This work addresses memory and bandwidth bottlenecks for training large MoE models, offering practical efficiency gains for AI researchers and engineers, though it is incremental as it builds on existing FP8 training pipelines.

The paper tackles the problem of training large-scale Mixture-of-Experts (MoE) models on Hopper GPUs without native FP4 support, by introducing a method that enables FP4 activations and communication, achieving a 14.8% reduction in peak activation memory and a 12.5% improvement in training throughput at the 671B parameter scale.

Training large-scale Mixture-of-Experts (MoE) models is bottlenecked by activation memory and expert-parallel communication, yet FP4 training remains impractical on Hopper-class GPUs without native MXFP4 or NVFP4 support.

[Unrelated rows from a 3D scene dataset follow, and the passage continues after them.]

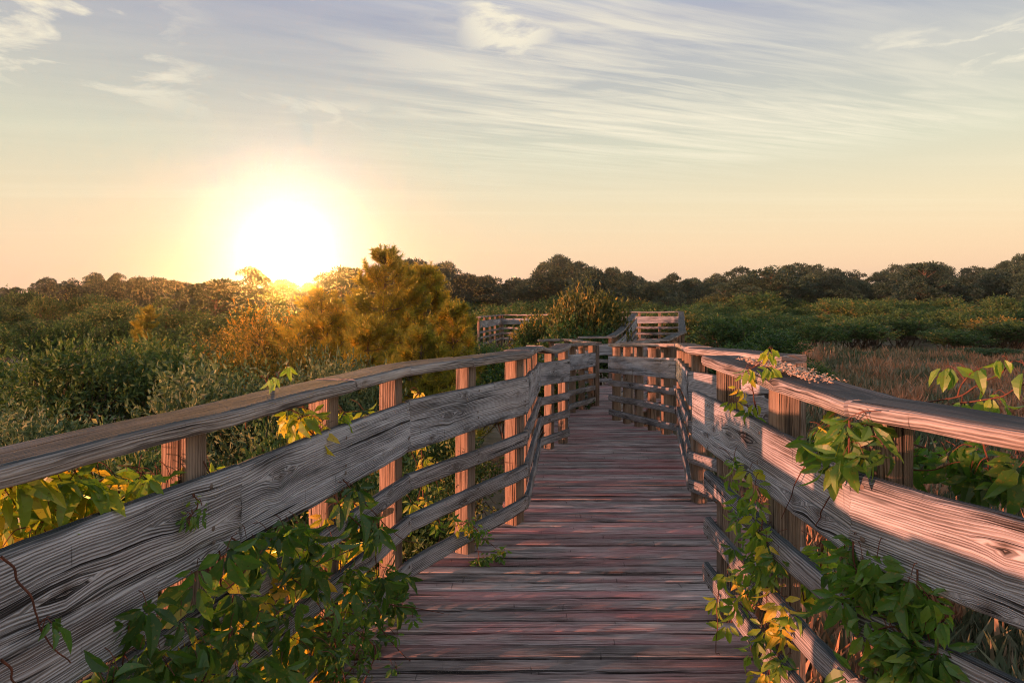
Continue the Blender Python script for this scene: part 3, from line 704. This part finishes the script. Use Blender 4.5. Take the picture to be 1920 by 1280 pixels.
def creeper(label, seed, plane, poly=None, n=0, L=.08, off=(.03, .12), tint=(.35, .18), face=None, stems=(), inward=IN_L, leafy=0.0, nlf=5):
    r = np.random.default_rng(seed); gl, gs = Geo(), Geo(); anchors = []
    def at(px, py, o):
        sh = tuple(tuple(np.array(q) + inward[:2] * o) for q in plane); return P(px, py, plane_d(px, *sh))
    for st in stems:
        pts = spline([at(x, y, o) for x, y, o in st], 10); tt = np.linspace(0, len(pts) / 5, len(pts)); pts = pts + .006 * np.stack([vnoise(tt + seed, 1), vnoise(tt + seed, 2), vnoise(tt + seed, 3)], -1)
        g1 = Geo(); tube(g1, pts, .0026, .0013, 5); anchors.append(g1)
        if leafy:
            ln = np.linalg.norm(np.diff(pts, axis=0), axis=1).sum()
            for k in range(int(ln * leafy)):
                q = pts[r.integers(2, len(pts))]; p = q + unit(r.normal(size=3)) * L * r.uniform(.3, .8) + inward * L * .3
                cluster(gl, gs, p, (inward * .7 + [0, -.6, .5]) if face is None else face, L * r.uniform(.6, 1.1), tint[0] + tint[1] * r.normal(), r, q, nlf)
    if poly:
        xs, ys = zip(*poly); k = 0; pts = []
        while k < n:
            x, y = r.uniform(min(xs), max(xs)), r.uniform(min(ys), max(ys))
            if not inpoly(x, y, poly): continue
            k += 1; o = r.uniform(*off); p = at(x, y, o); pts.append(p)
            src = p + np.array([r.normal() * .03, r.normal() * .03, .02 + .03 * r.random()]) - inward * .03
            cluster(gl, gs, p, (inward * .7 + [0, -.6, .5]) if face is None else face, L * r.uniform(.6, 1.15), tint[0] + tint[1] * r.normal(), r, src, nlf)
        pts = np.array(pts)
        for k in range(max(2, n // 14)):       # wandering stems through the leaf mass
            a_ = pts[r.integers(len(pts))]; o_ = np.argsort(np.linalg.norm(pts - a_, axis=1)); c = pts[o_[min(len(o_) - 1, 12 + r.integers(10))]]; b_ = pts[o_[min(len(o_) - 1, 5)]]
            tube(gs, spline([a_ - inward * .02, b_ - inward * .02, c - inward * .02], 6), .0028, .002, 5)
    root = empty('creeper_vine', (0, 0, 0)); tag(root, label, 'vine', 'creeper vines on the railings')
    nq = sum(len(q) for q in gl.q)
    if gs.n: gl.add(np.concatenate(gs.v), np.concatenate(gs.q), tint=.5)
    me = gl.mesh('leaves'); me.materials.append(M_VINE); me.materials.append(M_TWIG)
    mi = np.zeros(len(me.polygons), dtype=np.int32); mi[nq:] = 1; me.polygons.foreach_set('material_index', mi)
    link('leaves', me, None, root)
    for g1 in anchors: link('stem', g1.mesh('stem', True), M_TWIG, root)
    return root

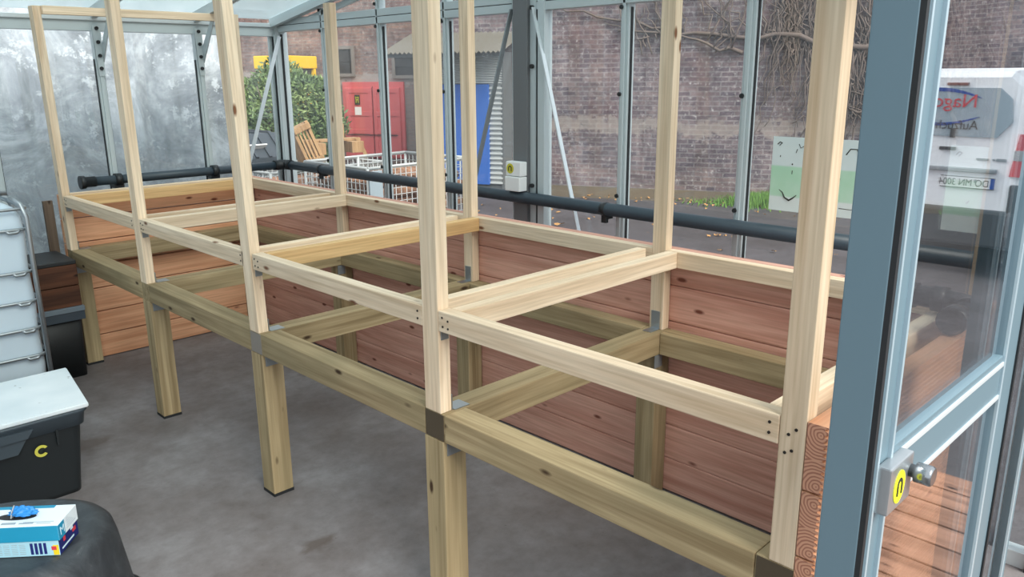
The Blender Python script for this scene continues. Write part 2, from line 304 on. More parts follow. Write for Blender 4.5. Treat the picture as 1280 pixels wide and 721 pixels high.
for i in range(nr):  # corrugated roof sheet, ribs run down the slope
    x0 = -.95+i*2.0/nr; x1 = x0+2.0/nr; xm = (x0+x1)/2
    p = [Vector((x, y, z+dz)) for (y, z) in prof for x, dz in ((x0, 0), (xm, .03), (x1, 0))]
    va = [bm.verts.new(q) for q in p]; vb = [bm.verts.new(q-Vector((0, 0, .012))) for q in p]
    for k in (0, 1):
        bm.faces.new((va[k], va[k+3], va[k+4], va[k+1])); bm.faces.new((vb[k], vb[k+1], vb[k+4], vb[k+3]))
        bm.faces.new((va[3+k], vb[3+k], vb[4+k], va[4+k])); bm.faces.new((va[k], va[k+1], vb[k+1], vb[k]))
    if i in (0, nr-1): bm.faces.new((va[0], vb[0], vb[3], va[3])) if i == 0 else bm.faces.new((va[2], va[5], vb[5], vb[2]))
obj('roof', bm, SHR, sh)
bm = bmesh.new(); bar_bm(bm, (-.9, .95, 2.13), (1.0, .95, 2.13), .05, .06); obj('eaves_batten', bm, SHT, sh)
# climbing vine on the wall, right
VINE = plain('vine_wood', rgb(98, 86, 80), .9)
bm = bmesh.new()
def wander(s, z, ds, dz, n, r0, wob=.06, off=.03):
    pts = []
    for i in range(n+1):
        f = i/n; pts.append((s+ds*f+R.uniform(-wob, wob), off+R.uniform(0, .05), z+dz*f+R.uniform(-wob, wob)))
    tube_bm(bm, pts, [r0*(1-.75*i/n)+.003 for i in range(n+1)], 5)
wander(-3.4, 2.05, 3.9, .32, 14, .05); wander(-1.3, 1.95, 1.0, .35, 8, .03); wander(-.4, 2.3, 2.2, .45, 9, .022)
wander(-3.2, GZ, .0, 2.5, 10, .07); wander(-4.2, GZ, .3, 2.9, 10, .06)
for i in range(60): s = R.uniform(-3.2, .4); wander(s, R.uniform(2.0, 2.3), R.uniform(-.5, .7), R.uniform(.3, 1.3), 7, .011)
for i in range(330): s = R.uniform(-4.4, -1.75); z = R.uniform(1.9, 3.4); wander(s, z, R.uniform(-.35, .35), -R.uniform(.5, 1.3)*(1.0 if s > -2.2 else 1.25), 8, .009, .05)
for i in range(30): s = R.uniform(-3.6, -2.3); wander(s, R.uniform(1.0, 1.7), R.uniform(-.7, .7), R.uniform(-.5, .5), 6, .012, .06)
v = obj('climbing_vine', bm, VINE); v.location = P0; v.rotation_euler = (0, 0, WA)
tag(v, 'bare leafless climbing vine spreading over the brick wall', 'climbing plant')
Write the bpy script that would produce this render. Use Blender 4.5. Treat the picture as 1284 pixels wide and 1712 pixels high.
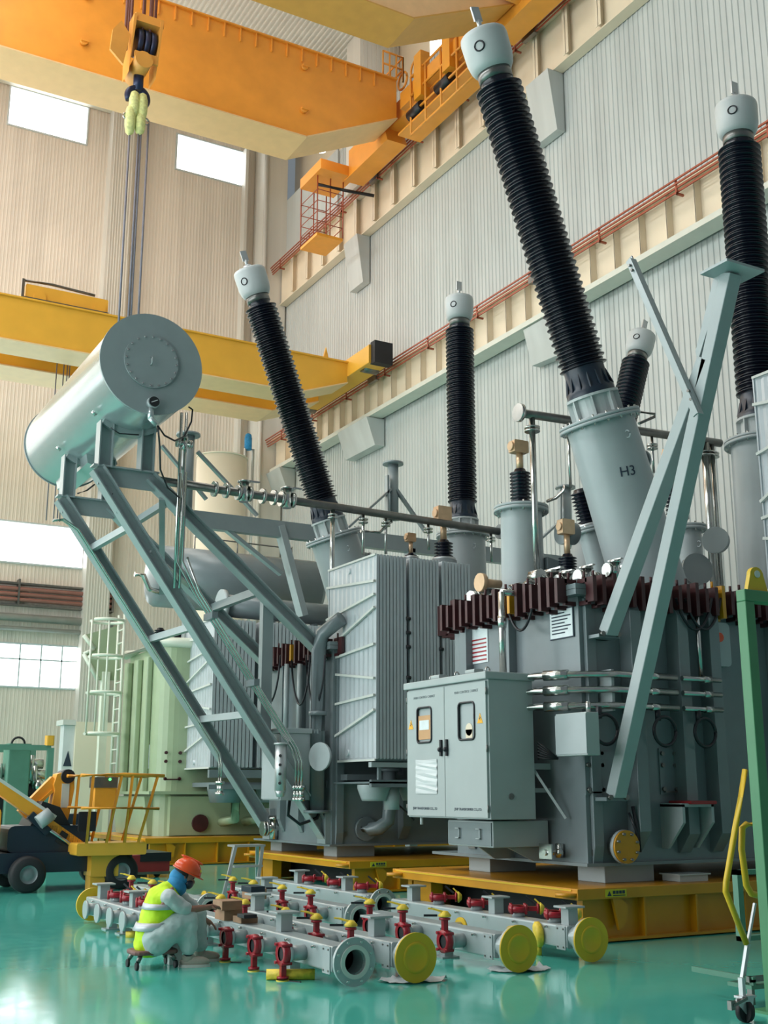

In this work, we present a training recipe that enables MXFP4 efficiency for MoE models on Hopper architectures without native 4-bit computation support. A central challenge is to integrate FP4 into an existing BF16/FP8 hybrid training pipeline without incurring costly precision round-trips (e.g., FP4 $\leftrightarrow$ BF16 $\leftrightarrow$ FP8). We address this challenge by introducing direct FP8-to-FP4 quantization and de-quantization, together with scaling-aware FP4 row-wise to column-wise conversion, enabling FP4 activations and expert-parallel communication with minimal overhead. Core MoE computations are executed in FP8, while activations and expert-parallel communication are compressed using MXFP4, achieving substantial memory and bandwidth savings without degrading convergence. At the 671B parameter scale, our method achieves end-to-end training performance comparable to strong FP8 baselines, while reducing peak activation memory by 14.8\% (11.8 GB) and improving training throughput by 12.5\%, from 1157 to 1302 tokens per GPU per second. These results show that FP4 efficiency can be practically realized for large-scale MoE training through careful software-hardware co-design, even without native FP4 Tensor Core support.